• **WHAT THE TASK ASKS**
Reproduce the lines from the one bearing "Build this scene" through the one bearing "rad = math.radians", inclusive. Copy them exactly; include no other line.

#### ROWS ####

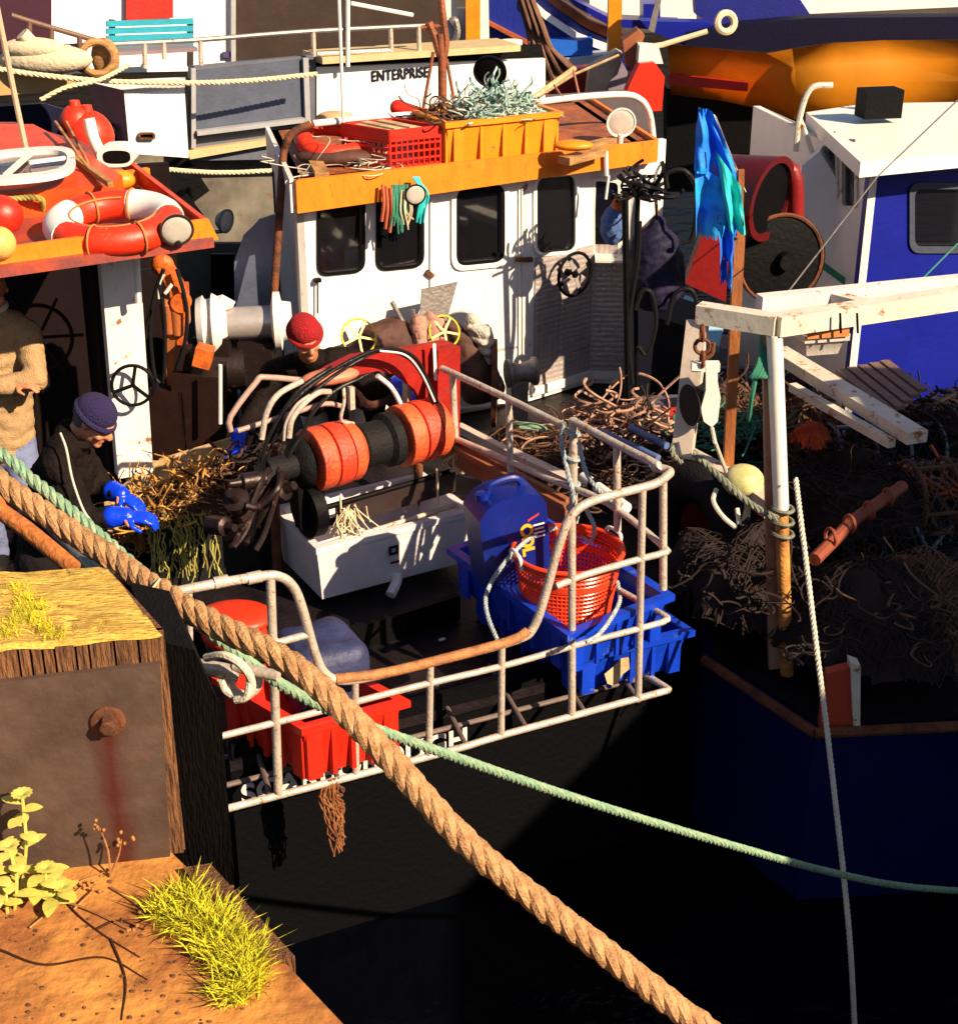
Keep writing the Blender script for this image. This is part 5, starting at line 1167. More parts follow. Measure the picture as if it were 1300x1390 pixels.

####
#### ROWS ####

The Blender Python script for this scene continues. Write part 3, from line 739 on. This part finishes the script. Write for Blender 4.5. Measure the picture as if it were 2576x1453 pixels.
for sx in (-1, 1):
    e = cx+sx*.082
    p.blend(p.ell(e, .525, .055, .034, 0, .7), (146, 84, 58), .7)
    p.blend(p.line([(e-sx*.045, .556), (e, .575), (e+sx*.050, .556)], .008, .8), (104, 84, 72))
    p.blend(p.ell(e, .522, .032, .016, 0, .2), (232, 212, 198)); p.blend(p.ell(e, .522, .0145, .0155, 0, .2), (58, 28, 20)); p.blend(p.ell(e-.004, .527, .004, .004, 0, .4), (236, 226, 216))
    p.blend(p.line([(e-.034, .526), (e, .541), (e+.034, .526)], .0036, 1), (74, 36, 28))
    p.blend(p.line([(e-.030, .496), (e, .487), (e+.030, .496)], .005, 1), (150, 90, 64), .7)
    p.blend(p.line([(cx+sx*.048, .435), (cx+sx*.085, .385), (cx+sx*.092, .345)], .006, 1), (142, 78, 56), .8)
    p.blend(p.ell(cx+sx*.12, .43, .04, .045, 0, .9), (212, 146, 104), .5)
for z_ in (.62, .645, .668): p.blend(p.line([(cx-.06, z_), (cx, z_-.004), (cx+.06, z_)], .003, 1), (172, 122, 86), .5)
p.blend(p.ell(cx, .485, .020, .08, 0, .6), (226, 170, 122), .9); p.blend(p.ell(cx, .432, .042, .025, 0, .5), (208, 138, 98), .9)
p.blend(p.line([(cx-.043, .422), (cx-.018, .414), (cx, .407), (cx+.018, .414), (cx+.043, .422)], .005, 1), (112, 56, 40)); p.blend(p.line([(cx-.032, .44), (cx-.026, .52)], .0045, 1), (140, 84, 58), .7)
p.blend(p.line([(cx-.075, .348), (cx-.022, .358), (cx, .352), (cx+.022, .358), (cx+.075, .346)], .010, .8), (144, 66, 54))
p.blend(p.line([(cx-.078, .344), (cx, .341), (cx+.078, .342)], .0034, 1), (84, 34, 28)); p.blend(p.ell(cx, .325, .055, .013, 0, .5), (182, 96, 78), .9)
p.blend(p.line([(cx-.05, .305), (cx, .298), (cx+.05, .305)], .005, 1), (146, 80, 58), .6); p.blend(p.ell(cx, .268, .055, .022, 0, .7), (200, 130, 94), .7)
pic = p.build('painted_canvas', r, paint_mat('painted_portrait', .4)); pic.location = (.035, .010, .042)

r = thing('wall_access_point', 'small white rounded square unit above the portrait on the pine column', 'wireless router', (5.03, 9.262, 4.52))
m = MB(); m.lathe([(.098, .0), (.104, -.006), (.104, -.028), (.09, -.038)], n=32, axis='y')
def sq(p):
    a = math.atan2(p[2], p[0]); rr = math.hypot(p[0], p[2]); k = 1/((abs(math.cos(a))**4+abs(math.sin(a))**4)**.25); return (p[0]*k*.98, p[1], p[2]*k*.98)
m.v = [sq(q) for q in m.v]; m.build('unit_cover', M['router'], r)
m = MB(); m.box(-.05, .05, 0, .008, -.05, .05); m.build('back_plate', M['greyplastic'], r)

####
#### ROWS ####

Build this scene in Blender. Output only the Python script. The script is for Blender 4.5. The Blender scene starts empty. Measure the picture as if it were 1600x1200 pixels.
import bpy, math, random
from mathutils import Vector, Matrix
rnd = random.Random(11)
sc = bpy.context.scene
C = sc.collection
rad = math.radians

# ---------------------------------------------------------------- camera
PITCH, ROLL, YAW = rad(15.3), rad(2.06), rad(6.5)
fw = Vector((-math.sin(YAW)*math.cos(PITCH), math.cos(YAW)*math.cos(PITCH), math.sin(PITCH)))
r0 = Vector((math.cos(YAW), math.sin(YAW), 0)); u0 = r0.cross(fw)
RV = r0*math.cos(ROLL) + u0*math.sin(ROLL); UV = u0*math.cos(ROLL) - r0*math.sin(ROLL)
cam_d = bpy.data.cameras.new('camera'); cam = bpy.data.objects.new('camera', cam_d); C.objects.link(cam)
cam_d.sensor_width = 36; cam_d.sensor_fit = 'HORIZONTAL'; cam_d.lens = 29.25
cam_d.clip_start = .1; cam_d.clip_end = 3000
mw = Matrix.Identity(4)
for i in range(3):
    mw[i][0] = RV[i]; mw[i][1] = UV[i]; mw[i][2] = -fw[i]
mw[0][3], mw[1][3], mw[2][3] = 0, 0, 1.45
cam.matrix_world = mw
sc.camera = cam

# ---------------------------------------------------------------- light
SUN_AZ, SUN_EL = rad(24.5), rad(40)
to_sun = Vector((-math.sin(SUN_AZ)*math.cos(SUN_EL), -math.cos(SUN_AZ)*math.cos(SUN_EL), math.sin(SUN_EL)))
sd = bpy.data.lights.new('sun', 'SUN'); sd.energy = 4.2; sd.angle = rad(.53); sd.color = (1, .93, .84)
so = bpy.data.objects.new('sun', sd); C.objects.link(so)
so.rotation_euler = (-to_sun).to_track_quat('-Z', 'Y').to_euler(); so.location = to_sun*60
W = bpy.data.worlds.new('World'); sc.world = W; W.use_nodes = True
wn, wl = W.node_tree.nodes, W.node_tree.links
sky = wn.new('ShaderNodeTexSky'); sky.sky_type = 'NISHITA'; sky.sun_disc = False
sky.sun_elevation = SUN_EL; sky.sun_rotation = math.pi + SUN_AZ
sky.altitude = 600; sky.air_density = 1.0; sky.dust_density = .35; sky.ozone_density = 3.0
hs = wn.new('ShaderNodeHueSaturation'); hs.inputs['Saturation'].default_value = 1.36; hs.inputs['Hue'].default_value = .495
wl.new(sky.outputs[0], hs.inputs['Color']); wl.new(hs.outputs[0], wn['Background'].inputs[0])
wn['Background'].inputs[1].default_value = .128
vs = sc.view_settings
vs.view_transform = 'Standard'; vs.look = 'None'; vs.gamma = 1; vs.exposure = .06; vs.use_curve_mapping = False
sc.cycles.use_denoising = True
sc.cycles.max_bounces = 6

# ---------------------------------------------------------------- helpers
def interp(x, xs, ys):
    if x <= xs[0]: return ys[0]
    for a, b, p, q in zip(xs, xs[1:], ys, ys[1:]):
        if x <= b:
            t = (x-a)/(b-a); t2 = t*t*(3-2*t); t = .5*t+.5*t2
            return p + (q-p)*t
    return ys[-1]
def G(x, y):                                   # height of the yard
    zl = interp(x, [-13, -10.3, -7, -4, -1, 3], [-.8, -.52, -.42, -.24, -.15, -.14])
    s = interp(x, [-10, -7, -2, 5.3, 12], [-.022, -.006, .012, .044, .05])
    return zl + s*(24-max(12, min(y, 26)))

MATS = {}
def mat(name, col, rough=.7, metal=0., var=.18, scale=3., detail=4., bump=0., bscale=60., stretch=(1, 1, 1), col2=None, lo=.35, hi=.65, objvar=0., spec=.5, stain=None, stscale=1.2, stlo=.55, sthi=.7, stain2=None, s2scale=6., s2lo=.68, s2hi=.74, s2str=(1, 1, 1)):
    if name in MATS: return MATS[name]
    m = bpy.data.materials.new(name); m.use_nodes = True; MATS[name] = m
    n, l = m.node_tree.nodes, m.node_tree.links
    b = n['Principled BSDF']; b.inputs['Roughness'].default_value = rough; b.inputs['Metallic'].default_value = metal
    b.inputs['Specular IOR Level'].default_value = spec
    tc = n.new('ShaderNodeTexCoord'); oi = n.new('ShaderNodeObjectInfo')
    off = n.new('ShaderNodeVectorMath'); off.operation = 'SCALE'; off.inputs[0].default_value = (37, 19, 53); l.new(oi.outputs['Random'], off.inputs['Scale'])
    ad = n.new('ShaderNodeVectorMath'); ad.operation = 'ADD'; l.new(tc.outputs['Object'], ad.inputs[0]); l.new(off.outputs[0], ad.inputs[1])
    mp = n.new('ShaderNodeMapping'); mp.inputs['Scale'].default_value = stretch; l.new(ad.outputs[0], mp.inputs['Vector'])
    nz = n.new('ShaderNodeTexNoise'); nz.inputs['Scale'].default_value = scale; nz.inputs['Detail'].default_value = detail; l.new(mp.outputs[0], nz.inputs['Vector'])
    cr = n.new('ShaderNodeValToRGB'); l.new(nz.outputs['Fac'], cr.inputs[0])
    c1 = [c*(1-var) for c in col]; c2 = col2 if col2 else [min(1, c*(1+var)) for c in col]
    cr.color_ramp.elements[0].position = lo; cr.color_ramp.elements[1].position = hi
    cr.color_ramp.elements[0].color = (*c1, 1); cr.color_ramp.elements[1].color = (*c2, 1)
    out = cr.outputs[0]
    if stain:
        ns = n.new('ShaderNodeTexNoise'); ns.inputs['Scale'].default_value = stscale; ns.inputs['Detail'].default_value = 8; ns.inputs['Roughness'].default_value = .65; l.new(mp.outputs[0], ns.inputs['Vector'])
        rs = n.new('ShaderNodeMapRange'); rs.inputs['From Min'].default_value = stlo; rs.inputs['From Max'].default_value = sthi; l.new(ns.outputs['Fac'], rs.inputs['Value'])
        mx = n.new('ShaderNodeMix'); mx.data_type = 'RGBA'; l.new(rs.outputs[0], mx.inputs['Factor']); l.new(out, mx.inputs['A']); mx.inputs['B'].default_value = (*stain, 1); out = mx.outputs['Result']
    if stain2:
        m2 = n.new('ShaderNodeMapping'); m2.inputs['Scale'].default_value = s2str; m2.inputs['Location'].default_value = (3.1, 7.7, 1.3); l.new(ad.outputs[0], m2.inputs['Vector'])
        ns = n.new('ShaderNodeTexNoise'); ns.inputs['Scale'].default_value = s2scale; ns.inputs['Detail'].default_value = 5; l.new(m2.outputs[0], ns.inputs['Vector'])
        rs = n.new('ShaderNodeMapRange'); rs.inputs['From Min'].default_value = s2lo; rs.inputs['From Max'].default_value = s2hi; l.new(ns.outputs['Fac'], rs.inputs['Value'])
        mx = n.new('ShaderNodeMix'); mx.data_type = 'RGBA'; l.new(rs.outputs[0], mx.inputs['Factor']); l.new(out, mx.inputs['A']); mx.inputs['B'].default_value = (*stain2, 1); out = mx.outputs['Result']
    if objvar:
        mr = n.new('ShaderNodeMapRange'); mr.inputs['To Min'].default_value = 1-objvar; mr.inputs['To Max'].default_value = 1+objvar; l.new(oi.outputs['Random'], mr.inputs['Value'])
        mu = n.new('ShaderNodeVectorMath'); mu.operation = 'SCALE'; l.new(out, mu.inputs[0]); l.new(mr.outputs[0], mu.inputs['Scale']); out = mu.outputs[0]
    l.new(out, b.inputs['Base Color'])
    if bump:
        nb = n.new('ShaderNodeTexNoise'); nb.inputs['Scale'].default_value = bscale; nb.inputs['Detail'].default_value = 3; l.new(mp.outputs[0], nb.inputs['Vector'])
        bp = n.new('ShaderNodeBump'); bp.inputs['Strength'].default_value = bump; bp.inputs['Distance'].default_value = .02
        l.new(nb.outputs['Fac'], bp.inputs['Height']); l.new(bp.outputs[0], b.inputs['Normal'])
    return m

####

• **ANSWER FOR THE TASK**
Build this scene in Blender. Output only the Python script. The script is for Blender 4.5. The Blender scene starts empty. Measure the picture as if it were 1600x1200 pixels.
import bpy, math, random
from mathutils import Vector, Matrix
rnd = random.Random(11)
sc = bpy.context.scene
C = sc.collection
rad = math.radians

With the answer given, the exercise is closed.